THE TASK — Exclude the pictures, then repeat the remaining data exactly.

DATASET EXCERPT —
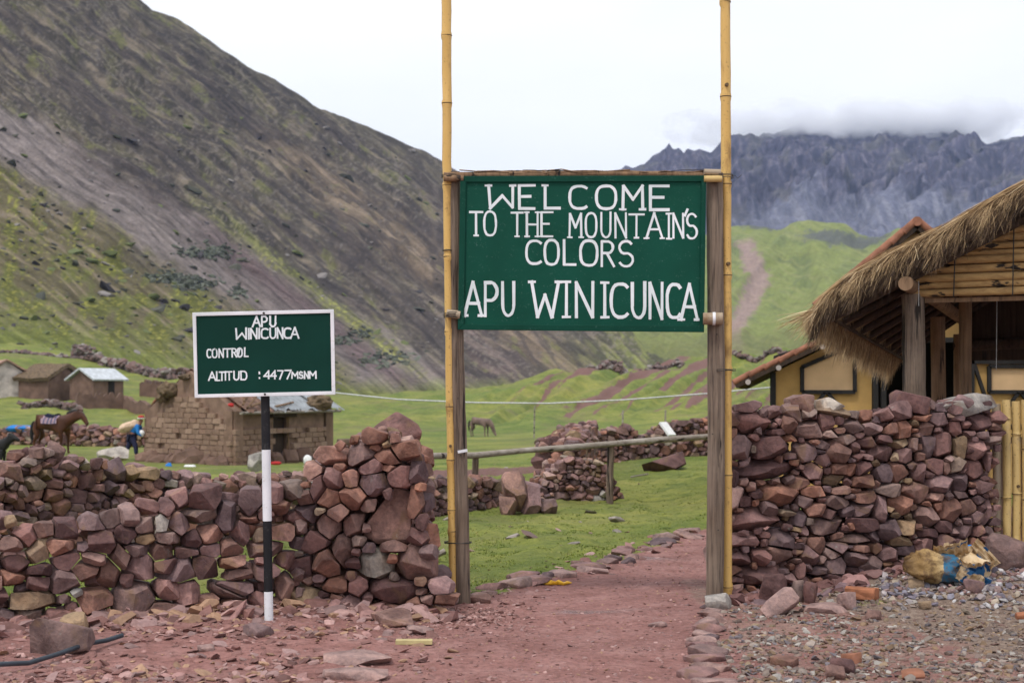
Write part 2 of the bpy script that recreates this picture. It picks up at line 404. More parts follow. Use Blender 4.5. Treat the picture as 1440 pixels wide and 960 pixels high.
def build_ground():
    ds = np.concatenate([np.linspace(-60, 5, 14)[:-1], np.geomspace(5, 9, 40)[:-1], np.geomspace(9, 45, 430)[:-1], np.geomspace(45, 230, 240)[:-1], np.geomspace(230, 5500, 34)])
    t = np.concatenate([np.linspace(-2, -.42, 24)[:-1], np.linspace(-.42, .42, 520)[:-1], np.linspace(.42, 2, 24)])
    D, T = np.meshgrid(ds, t, indexing='ij'); W = np.maximum(np.abs(D), 8); X = T * W
    Z = H(X, D); nr, nc = D.shape
    V = np.stack([X, D, Z], -1).reshape(-1, 3)
    i = np.arange((nr - 1) * nc).reshape(nr - 1, nc)[:, :-1].ravel()
    Fc = np.stack([i, i + 1, i + nc + 1, i + nc], 1)
    x, d = V[:, 0], V[:, 1]
    g = grass_mask(x, d)
    grav = sstep(2.6, 3.6, x + .25 * (d - 9)) * sstep(14, 12.5, d) * .6 + sstep(1.25, 1.5, x) * sstep(13, 12.0, d) * .4
    wet = np.exp(-(((x - .55) / .28) ** 2 + ((d - 10.45) / .10) ** 2)) + .5 * np.exp(-(((x - .95) / .3) ** 2 + ((d - 10.6) / .08) ** 2)) + .8 * np.exp(-(((x - 1.35) / .3) ** 2 + ((d - 14.0) / .22) ** 2))
    # bare earth: eroded bands on the knolls, worked soil in mid field, worn ground along the lane
    a = CX + x / np.maximum(d, 6) * F
    er = fbm((a - 2.4 * d) / 26, d / 90, 4, 41) - .10 * sstep(.0, .3, -fbm(a / 50, d / 25, 2, 43))
    er2 = sstep(.06, .20, er) * sstep(92, 104, d) * (.75 * sstep(640, 860, a) + .25 * sstep(420, 520, a))
    bed = sstep(.5, -.2, np.abs(d - 32.0) - 1.9) * sstep(560, 590, a) * sstep(840, 800, a)
    C = np.stack([g, np.clip(grav, 0, 1), np.clip(wet, 0, 1)], 1)
    me = mesh_np('ground', V, Fc, True, colr=C)
    b = me.attributes.new('bare', 'FLOAT', 'POINT'); b.data.foreach_set('value', np.clip(np.maximum(er2, bed), 0, 1).astype(np.float32))
    s = NB('ground'); at = s.attr('col'); sp = s.n('ShaderNodeSeparateColor'); s.l(at.outputs['Color'], sp.inputs[0])
    v = s.coord('Object'); v_far = s.coord('Object', (.6, 1, 1))
    f1 = s.noise(v, 3.0, 6, .65); f2 = s.noise(v, 22, 6, .7); f3 = s.noise(v, .45, 5, .6, .5); f4 = s.noise(v, 90, 3, .6); f5 = s.noise(v, .06, 5, .6, .3)
    soil = s.ramp(f1, [(.25, (.205, .092, .078)), (.5, (.29, .145, .128)), (.75, (.37, .21, .19))])
    soil = s.mix(1, soil, s.ramp(f2, [(.28, (.5, .47, .45)), (.5, (1, 1, 1)), (.75, (1.35, 1.33, 1.32))]), 'MULTIPLY')
    soil = s.mix(1, soil, s.ramp(f3, [(.3, (.8, .78, .78)), (.7, (1.15, 1.15, 1.15))]), 'MULTIPLY')
    grv = s.ramp(f2, [(.25, (.12, .08, .062)), (.5, (.23, .165, .13)), (.75, (.36, .29, .235))])
    grv = s.mix(1, grv, s.ramp(f4, [(.3, (.6, .6, .6)), (.7, (1.35, 1.35, 1.35))]), 'MULTIPLY')
    gr = s.ramp(f3, [(.25, (.085, .115, .028)), (.45, (.145, .175, .040)), (.6, (.200, .215, .055)), (.78, (.27, .255, .095))])
    gr = s.mix(1, gr, s.ramp(f1, [(.28, (.55, .66, .55)), (.5, (1, 1, 1)), (.7, (1.28, 1.2, 1.1))]), 'MULTIPLY')
    gr = s.mix(1, gr, s.ramp(f2, [(.3, (.68, .75, .7)), (.7, (1.28, 1.22, 1.1))]), 'MULTIPLY')
    gr = s.mix(1, gr, s.ramp(f5, [(.35, (.72, .85, .75)), (.65, (1.2, 1.1, 1.05))]), 'MULTIPLY')
    gr = s.mix(s.mr(s.noise(v, .9, 6, .7, .8), .64, .72, 0, .8), gr, (.20, .14, .09))
    gr = s.mix(s.mr(s.noise(v, .14, 6, .7, .6), .5, .64, 0, .6), gr, (.155, .135, .062))
    m1 = s.mix(s.mr(s.math('ADD', sp.outputs[1], s.math('MULTIPLY', s.math('SUBTRACT', f1, .5), .9)), .3, .6), soil, grv)
    m1 = s.mix(s.math('MULTIPLY', sp.outputs[2], .55), m1, (.12, .07, .065))
    gm = s.mr(s.math('ADD', sp.outputs[0], s.math('MULTIPLY', s.math('SUBTRACT', s.math('ADD', s.math('MULTIPLY', f1, .6), s.math('MULTIPLY', f2, .4)), .5), 1.7)), .42, .56)
    c = s.mix(gm, m1, gr)
    ba = s.attr('bare').outputs['Fac']
    bm_ = s.mr(s.math('ADD', ba, s.math('MULTIPLY', s.math('SUBTRACT', s.noise(v, .5, 6, .7), .5), 1.2)), .45, .65)
    c = s.mix(bm_, c, s.mix(f1, (.10, .05, .045), (.22, .12, .10)))
    ba2 = s.math('ADD', f2, s.math('MULTIPLY', f4, .4))
    s.bump(s.math('ADD', ba2, f1), .75, .035)
    wr = s.mr(s.math('ADD', sp.outputs[2], s.math('MULTIPLY', s.math('SUBTRACT', f2, .5), .8)), .35, .75, .9, .22)
    s.b.inputs['Specular IOR Level'].default_value = .25
    s.out(c, wr)
    return set_props(link('ground', me, s.m), kind='structure')
GROUND = build_ground()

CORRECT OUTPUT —
Write part 2 of the bpy script that recreates this picture. It picks up at line 404. More parts follow. Use Blender 4.5. Treat the picture as 1440 pixels wide and 960 pixels high.
def build_ground():
    ds = np.concatenate([np.linspace(-60, 5, 14)[:-1], np.geomspace(5, 9, 40)[:-1], np.geomspace(9, 45, 430)[:-1], np.geomspace(45, 230, 240)[:-1], np.geomspace(230, 5500, 34)])
    t = np.concatenate([np.linspace(-2, -.42, 24)[:-1], np.linspace(-.42, .42, 520)[:-1], np.linspace(.42, 2, 24)])
    D, T = np.meshgrid(ds, t, indexing='ij'); W = np.maximum(np.abs(D), 8); X = T * W
    Z = H(X, D); nr, nc = D.shape
    V = np.stack([X, D, Z], -1).reshape(-1, 3)
    i = np.arange((nr - 1) * nc).reshape(nr - 1, nc)[:, :-1].ravel()
    Fc = np.stack([i, i + 1, i + nc + 1, i + nc], 1)
    x, d = V[:, 0], V[:, 1]
    g = grass_mask(x, d)
    grav = sstep(2.6, 3.6, x + .25 * (d - 9)) * sstep(14, 12.5, d) * .6 + sstep(1.25, 1.5, x) * sstep(13, 12.0, d) * .4
    wet = np.exp(-(((x - .55) / .28) ** 2 + ((d - 10.45) / .10) ** 2)) + .5 * np.exp(-(((x - .95) / .3) ** 2 + ((d - 10.6) / .08) ** 2)) + .8 * np.exp(-(((x - 1.35) / .3) ** 2 + ((d - 14.0) / .22) ** 2))
    # bare earth: eroded bands on the knolls, worked soil in mid field, worn ground along the lane
    a = CX + x / np.maximum(d, 6) * F
    er = fbm((a - 2.4 * d) / 26, d / 90, 4, 41) - .10 * sstep(.0, .3, -fbm(a / 50, d / 25, 2, 43))
    er2 = sstep(.06, .20, er) * sstep(92, 104, d) * (.75 * sstep(640, 860, a) + .25 * sstep(420, 520, a))
    bed = sstep(.5, -.2, np.abs(d - 32.0) - 1.9) * sstep(560, 590, a) * sstep(840, 800, a)
    C = np.stack([g, np.clip(grav, 0, 1), np.clip(wet, 0, 1)], 1)
    me = mesh_np('ground', V, Fc, True, colr=C)
    b = me.attributes.new('bare', 'FLOAT', 'POINT'); b.data.foreach_set('value', np.clip(np.maximum(er2, bed), 0, 1).astype(np.float32))
    s = NB('ground'); at = s.attr('col'); sp = s.n('ShaderNodeSeparateColor'); s.l(at.outputs['Color'], sp.inputs[0])
    v = s.coord('Object'); v_far = s.coord('Object', (.6, 1, 1))
    f1 = s.noise(v, 3.0, 6, .65); f2 = s.noise(v, 22, 6, .7); f3 = s.noise(v, .45, 5, .6, .5); f4 = s.noise(v, 90, 3, .6); f5 = s.noise(v, .06, 5, .6, .3)
    soil = s.ramp(f1, [(.25, (.205, .092, .078)), (.5, (.29, .145, .128)), (.75, (.37, .21, .19))])
    soil = s.mix(1, soil, s.ramp(f2, [(.28, (.5, .47, .45)), (.5, (1, 1, 1)), (.75, (1.35, 1.33, 1.32))]), 'MULTIPLY')
    soil = s.mix(1, soil, s.ramp(f3, [(.3, (.8, .78, .78)), (.7, (1.15, 1.15, 1.15))]), 'MULTIPLY')
    grv = s.ramp(f2, [(.25, (.12, .08, .062)), (.5, (.23, .165, .13)), (.75, (.36, .29, .235))])
    grv = s.mix(1, grv, s.ramp(f4, [(.3, (.6, .6, .6)), (.7, (1.35, 1.35, 1.35))]), 'MULTIPLY')
    gr = s.ramp(f3, [(.25, (.085, .115, .028)), (.45, (.145, .175, .040)), (.6, (.200, .215, .055)), (.78, (.27, .255, .095))])
    gr = s.mix(1, gr, s.ramp(f1, [(.28, (.55, .66, .55)), (.5, (1, 1, 1)), (.7, (1.28, 1.2, 1.1))]), 'MULTIPLY')
    gr = s.mix(1, gr, s.ramp(f2, [(.3, (.68, .75, .7)), (.7, (1.28, 1.22, 1.1))]), 'MULTIPLY')
    gr = s.mix(1, gr, s.ramp(f5, [(.35, (.72, .85, .75)), (.65, (1.2, 1.1, 1.05))]), 'MULTIPLY')
    gr = s.mix(s.mr(s.noise(v, .9, 6, .7, .8), .64, .72, 0, .8), gr, (.20, .14, .09))
    gr = s.mix(s.mr(s.noise(v, .14, 6, .7, .6), .5, .64, 0, .6), gr, (.155, .135, .062))
    m1 = s.mix(s.mr(s.math('ADD', sp.outputs[1], s.math('MULTIPLY', s.math('SUBTRACT', f1, .5), .9)), .3, .6), soil, grv)
    m1 = s.mix(s.math('MULTIPLY', sp.outputs[2], .55), m1, (.12, .07, .065))
    gm = s.mr(s.math('ADD', sp.outputs[0], s.math('MULTIPLY', s.math('SUBTRACT', s.math('ADD', s.math('MULTIPLY', f1, .6), s.math('MULTIPLY', f2, .4)), .5), 1.7)), .42, .56)
    c = s.mix(gm, m1, gr)
    ba = s.attr('bare').outputs['Fac']
    bm_ = s.mr(s.math('ADD', ba, s.math('MULTIPLY', s.math('SUBTRACT', s.noise(v, .5, 6, .7), .5), 1.2)), .45, .65)
    c = s.mix(bm_, c, s.mix(f1, (.10, .05, .045), (.22, .12, .10)))
    ba2 = s.math('ADD', f2, s.math('MULTIPLY', f4, .4))
    s.bump(s.math('ADD', ba2, f1), .75, .035)
    wr = s.mr(s.math('ADD', sp.outputs[2], s.math('MULTIPLY', s.math('SUBTRACT', f2, .5), .8)), .35, .75, .9, .22)
    s.b.inputs['Specular IOR Level'].default_value = .25
    s.out(c, wr)
    return set_props(link('ground', me, s.m), kind='structure')
GROUND = build_ground()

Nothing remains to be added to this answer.